Marjaavaan Movie Review: A death-match with stupidity

Marjaavaan Movie Review: A death-match with stupidity

The film’s weakest link is the love story, yet it is treated with the heaviness of a brooding musical
Rating:(2 / 5)

Imagine a Sanjay Leela Bhansali film gone to seed. Imagine a Rohit Shetty film with zero comic punch. Imagine a Mohit Suri film with more rain than can be legally afforded in Maharashtra. Imagine, above all, a John Wick film with Sidharth Malhotra in an orange shirt and nicked Michael Jackson memorabilia. 

Cast: Sidharth Malhotra, Tara Sutaria, Riteish Deshmukh
Director: Milap Milan Zaveri

In Marjaavaan, director Milap Milan Zaveri stretches his film influences to dizzying extravagance. It isn’t malicious like Satyameva Jayate, his last attempt, though the fixations endure: an 80s masala template, dance bars and remixes, infuriating rhyme schemes, and a pyro-maniacal obsession. Unfolding in Mumbai, the film is about Raghu (Sidharth), a street thug who falls in love with Zoya (Tara Sutaria), a speech-impaired girl. Raghu’s boss is a South Indian gangster, whose son Vishnu (Riteish Deshmukh) is a dwarf. Vishnu wants Raghu dead, but before he can get to that, the story turns and we see Raghu shooting Zoya in the chest. Why…why… did he kill her? The film wants you to keep guessing, like a perverse and sadistic Baahubali.

Milap shares Bhansali’s love for syncretic production design. The town-square where much of the film is set is flanked by a Mosque and a Dussehra clearing. At one point, a janaza (funeral procession) passes by, with a Jesus statue pointing the way. Raghu has various religious icons tattooed on his knuckles. “Mandir aur Masjid dono milenge…” he says in one scene, rather presciently for our times. There’s another Bhansali import — in the character of Rakul Preet’s Aarzoo — the dejected, long-suffering courtesan. Rakul’s performance is hammy, but best embodies the seedy excess of Milap’s style.

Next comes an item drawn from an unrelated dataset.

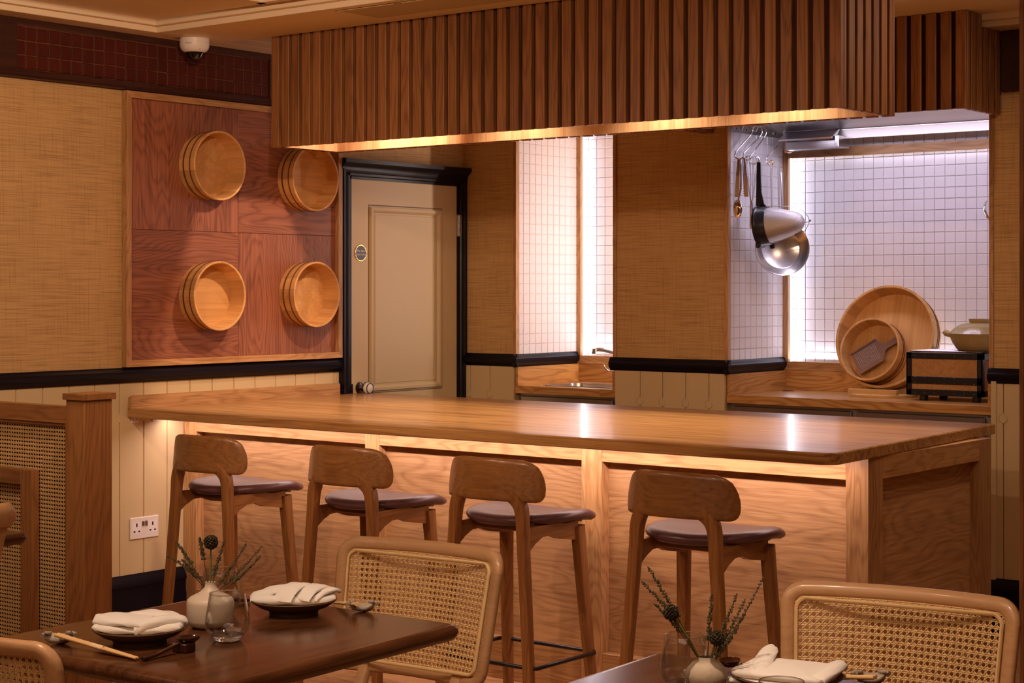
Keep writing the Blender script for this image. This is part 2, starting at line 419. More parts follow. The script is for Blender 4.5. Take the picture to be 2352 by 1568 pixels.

And yes, this film is big on action too, but, like I said, without the required Shettisms. The set-pieces are unironic and poorly edited, and while Sidharth tries to land a few punches, he lacks the ferocity of a Ranveer Singh on the loose. Likewise, given far too much screen time, Riteish’s Vishnu loses edge. He makes a gripping entry — shadow-first, while crooning a self-tribute — but quickly dwindles into a cartoon villain. He also gets the stupidest lines. For instance, “Aaj jumma hai, Mazhar masjid jayega…” (Today is Friday, Mazhar will go to the mosque).

The fun bits in Marjaavaan are sparse. There’s a heavy who looks like Abhishek Bachchan on steroids. Ravi Kishan plays a cop named Ravi. The dialogues are ridiculously bloated — Raghu doesn’t want ‘badla’, he wants ‘intekaam’. The final boss-fight ensues during Dussehra, but also includes a reference to Janmasthami, with extras forming a human pyramid around Sidharth. The overall writing, however, remains self-serious. The film’s weakest link is the love story, yet it is treated with the heaviness of a brooding musical. The song Tum Hi Aana has a grieving edge that belongs in a sadder film, not in an action entertainer.

 Marjaavaan is no Aashiqui 2 or Kabir Singh. In those two films, at least the heroine lives.